Becoming a good writer requires three characteristics that are common to every successful person: (1) an early love of what you do, (2) training in your area, (3) and practice, practice, practice.
I was very fortunate in the parents that I had. My mother and father were exemplars of hard work and expected the same of their children (we all did work hard). Mother believed in reading and read to us early and often and then had us read early and often. She also encouraged other artistic endeavors like music and art. My sister and I had piano and art lessons and participated in theater.
Once my older sister went to school to begin her formal education, whenever she returned from school, I would grab her books and try to learn what she was learning. When I was three, my five-year-old sister challenged me to a story-telling duel. She wrote a story. I wrote a poem about people who lived under the earth and tried to draw the people above the earth into their subterranean world. We traded papers, read each other’s story, and my sister said, “You win!”

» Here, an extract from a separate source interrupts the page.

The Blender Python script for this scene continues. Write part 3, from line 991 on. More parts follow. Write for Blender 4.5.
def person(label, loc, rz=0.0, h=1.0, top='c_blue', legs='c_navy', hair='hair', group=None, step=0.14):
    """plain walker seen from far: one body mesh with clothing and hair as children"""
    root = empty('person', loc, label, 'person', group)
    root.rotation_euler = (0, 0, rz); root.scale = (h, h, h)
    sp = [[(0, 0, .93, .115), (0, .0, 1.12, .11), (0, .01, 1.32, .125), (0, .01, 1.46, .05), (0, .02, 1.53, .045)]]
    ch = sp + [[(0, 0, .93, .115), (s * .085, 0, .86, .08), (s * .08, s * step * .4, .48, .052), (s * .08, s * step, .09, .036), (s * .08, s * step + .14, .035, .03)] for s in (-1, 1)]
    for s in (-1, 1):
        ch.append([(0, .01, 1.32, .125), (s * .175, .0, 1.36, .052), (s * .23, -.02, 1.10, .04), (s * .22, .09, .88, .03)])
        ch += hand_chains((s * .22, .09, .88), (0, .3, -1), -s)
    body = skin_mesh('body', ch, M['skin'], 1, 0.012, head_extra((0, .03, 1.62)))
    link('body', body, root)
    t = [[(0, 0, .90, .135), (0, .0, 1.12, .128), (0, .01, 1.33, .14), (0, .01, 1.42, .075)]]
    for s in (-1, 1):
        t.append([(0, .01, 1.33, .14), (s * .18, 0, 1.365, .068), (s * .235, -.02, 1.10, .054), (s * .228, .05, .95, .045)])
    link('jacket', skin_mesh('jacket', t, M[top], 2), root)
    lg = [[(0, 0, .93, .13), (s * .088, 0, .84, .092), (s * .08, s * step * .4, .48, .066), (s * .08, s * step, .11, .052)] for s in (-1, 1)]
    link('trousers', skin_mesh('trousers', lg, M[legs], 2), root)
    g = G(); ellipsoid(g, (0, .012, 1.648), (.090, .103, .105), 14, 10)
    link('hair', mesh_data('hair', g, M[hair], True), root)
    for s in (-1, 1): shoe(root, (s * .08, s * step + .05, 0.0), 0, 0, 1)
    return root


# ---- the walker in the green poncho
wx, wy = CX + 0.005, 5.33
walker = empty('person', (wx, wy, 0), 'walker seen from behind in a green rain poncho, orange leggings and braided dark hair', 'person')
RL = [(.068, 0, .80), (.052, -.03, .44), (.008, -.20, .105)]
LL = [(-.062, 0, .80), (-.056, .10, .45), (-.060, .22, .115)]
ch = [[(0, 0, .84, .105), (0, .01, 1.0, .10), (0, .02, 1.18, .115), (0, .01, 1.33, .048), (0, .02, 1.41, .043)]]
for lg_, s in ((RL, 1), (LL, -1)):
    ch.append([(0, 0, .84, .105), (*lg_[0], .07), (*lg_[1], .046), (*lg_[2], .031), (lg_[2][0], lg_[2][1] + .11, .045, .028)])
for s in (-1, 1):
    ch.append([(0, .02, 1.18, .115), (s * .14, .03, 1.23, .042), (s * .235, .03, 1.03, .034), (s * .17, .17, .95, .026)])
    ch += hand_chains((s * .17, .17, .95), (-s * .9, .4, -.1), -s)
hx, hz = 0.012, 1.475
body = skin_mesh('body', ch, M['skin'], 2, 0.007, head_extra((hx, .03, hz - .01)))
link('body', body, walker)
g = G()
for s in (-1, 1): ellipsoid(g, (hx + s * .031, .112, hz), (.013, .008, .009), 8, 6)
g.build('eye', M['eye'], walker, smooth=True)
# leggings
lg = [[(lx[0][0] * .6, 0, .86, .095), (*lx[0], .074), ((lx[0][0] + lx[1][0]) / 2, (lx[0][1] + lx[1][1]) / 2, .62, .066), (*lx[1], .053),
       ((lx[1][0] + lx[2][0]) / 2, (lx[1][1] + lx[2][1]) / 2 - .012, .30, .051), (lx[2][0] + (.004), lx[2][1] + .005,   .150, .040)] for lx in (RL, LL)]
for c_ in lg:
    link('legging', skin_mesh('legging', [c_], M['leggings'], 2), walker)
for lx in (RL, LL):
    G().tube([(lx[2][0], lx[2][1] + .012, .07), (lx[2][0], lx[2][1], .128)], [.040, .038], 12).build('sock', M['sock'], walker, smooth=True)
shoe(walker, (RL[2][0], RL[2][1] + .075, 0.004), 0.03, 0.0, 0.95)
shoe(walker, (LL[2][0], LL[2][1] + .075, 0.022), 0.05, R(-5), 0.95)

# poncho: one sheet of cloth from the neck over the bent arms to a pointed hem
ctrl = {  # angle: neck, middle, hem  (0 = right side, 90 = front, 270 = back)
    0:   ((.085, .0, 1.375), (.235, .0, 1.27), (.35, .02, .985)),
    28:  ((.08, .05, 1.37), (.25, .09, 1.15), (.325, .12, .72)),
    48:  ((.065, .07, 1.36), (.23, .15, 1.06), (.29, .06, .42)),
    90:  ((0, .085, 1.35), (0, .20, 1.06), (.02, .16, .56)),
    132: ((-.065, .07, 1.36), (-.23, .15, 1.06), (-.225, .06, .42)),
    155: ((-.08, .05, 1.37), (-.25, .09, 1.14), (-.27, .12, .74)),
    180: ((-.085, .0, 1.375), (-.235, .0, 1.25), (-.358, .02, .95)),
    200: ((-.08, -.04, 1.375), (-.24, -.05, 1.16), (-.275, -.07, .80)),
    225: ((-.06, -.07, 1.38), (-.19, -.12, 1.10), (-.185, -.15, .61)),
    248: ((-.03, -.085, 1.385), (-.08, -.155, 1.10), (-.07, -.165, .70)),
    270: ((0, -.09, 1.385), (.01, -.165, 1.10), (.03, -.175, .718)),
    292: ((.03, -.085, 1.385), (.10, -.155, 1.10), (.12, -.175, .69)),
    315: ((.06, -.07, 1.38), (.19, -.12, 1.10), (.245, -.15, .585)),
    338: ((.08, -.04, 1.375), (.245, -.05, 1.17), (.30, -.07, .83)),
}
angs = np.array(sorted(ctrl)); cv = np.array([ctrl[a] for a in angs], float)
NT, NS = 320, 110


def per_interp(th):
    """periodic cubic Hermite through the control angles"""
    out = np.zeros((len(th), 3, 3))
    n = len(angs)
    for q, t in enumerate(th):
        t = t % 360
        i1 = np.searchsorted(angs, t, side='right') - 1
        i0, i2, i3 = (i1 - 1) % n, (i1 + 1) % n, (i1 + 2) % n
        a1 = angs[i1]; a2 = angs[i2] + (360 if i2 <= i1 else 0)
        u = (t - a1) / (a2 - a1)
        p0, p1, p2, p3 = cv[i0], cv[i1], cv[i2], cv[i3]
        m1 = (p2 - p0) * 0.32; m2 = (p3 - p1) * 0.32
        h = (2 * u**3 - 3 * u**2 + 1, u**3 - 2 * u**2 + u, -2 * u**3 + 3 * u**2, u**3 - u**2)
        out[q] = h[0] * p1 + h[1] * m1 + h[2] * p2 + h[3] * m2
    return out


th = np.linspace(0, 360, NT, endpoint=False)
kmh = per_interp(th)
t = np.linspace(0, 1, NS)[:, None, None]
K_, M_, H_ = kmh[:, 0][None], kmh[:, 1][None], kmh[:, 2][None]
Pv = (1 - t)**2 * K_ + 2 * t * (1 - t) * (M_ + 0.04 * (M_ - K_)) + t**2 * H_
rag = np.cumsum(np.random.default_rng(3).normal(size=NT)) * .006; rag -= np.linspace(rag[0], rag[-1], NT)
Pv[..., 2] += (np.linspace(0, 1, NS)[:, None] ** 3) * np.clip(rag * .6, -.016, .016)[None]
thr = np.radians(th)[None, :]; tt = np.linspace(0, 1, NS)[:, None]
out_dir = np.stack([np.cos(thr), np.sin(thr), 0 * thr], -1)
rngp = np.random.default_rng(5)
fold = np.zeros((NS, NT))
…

In elementary and middle school, my stories or poems were the ones the teacher chose to read aloud to the rest of the class. Among other children I was known as a storyteller, and in a gathering other children would request that I tell a story, so I would weave a dream for them that kept them rapt in the narrative. When my father retired from the military, he went to college to become a teacher. He knew I was a voracious reader and writer, so when he was assigned to read Light in August by William Faulkner and became stumped by the intricate narrative, he recruited me to read it and explain it to him. So a fourteen-year-old boy had to explain to his father the incest and miscegenation of Faulkner’s tangled tale.
High school was a little different. My family moved to Florida and I was put into an average track, but my English teacher soon noticed that I was the only one reading all the assignments, including the romantic poets and Addison and Steele. The next year, I was in the advanced track, but even there I was ahead of everyone else. I remember one assignment was to read the first 40 pages of Lord Jim by Joseph Conrad. When the teacher began the discussion, no one else was responding, so she went around the class and asked how much each student had read. The largest amount was 10 pages . . . until she got to me. I said, “A hundred pages.” The rest of the class moaned.
College was similar. I enjoyed learning and didn’t declare a major until my advisor called me in to tell me I had to choose one. “What do you like to do?” he asked. “Read and write,” I replied. I became an English major. I continued to read and study more than other students. In an Introduction to Literature course, we had to read The Sound and the Fury by William Faulkner. I did, but I also read four other novels by Faulkner, although they had not been assigned. I finished my B.A. at FSU. Later I got an M.A. from FAU—my thesis involved a comparison of (whom else?) Faulkner and Alan Paton, a South African Writer.
I wrote my first novel between 19 and 21. I still have that manuscript written on yellow typing paper on a manual typewriter. From time to time, I had agents, but none of my novels (I had written ten manuscripts by the time I was 32) were ever picked up by a publisher although the rejections were often complimentary with a “good luck” added. I read an interesting quote just this week: “The idea that excellence at performing a complex task requires a critical minimum level of practice surfaces again and again in studies of expertise. In fact, researchers have settled on what they believe is the magic number for true expertise: ten thousand hours” (Halpern). I could write a good novel in six to nine months, working four to six hours a day. I was also writing poetry and short stories and essays. One novel ate up a thousand hours, so by 32 I had put in my ten thousand hours. I had published articles and poetry (some of which won awards).
For ten years, I worked as a technical writer and proofreader for an insurance company. When they laid me off, I took up writing mysteries. As a young man, I had enjoyed mysteries and science fiction and had read hundreds of such novels. Suddenly, such ideas were in my head again. Now I have a publisher and have written eight mysteries (half a dozen more are at various stages of completion) and two science fiction novels (three more are planned for the series). I’ve also written one literary novel and books of poetry and short stories. I was a writer from a very early age, I studied writing and read a lot of it, and I practiced, practiced, practiced. Any hard worker can do the same in any field he or she chooses.
Jerry C. Blanton
Work Cited
Halpern, Sue. "Making It." The New York Review of Books 28 May 2009: 8-12.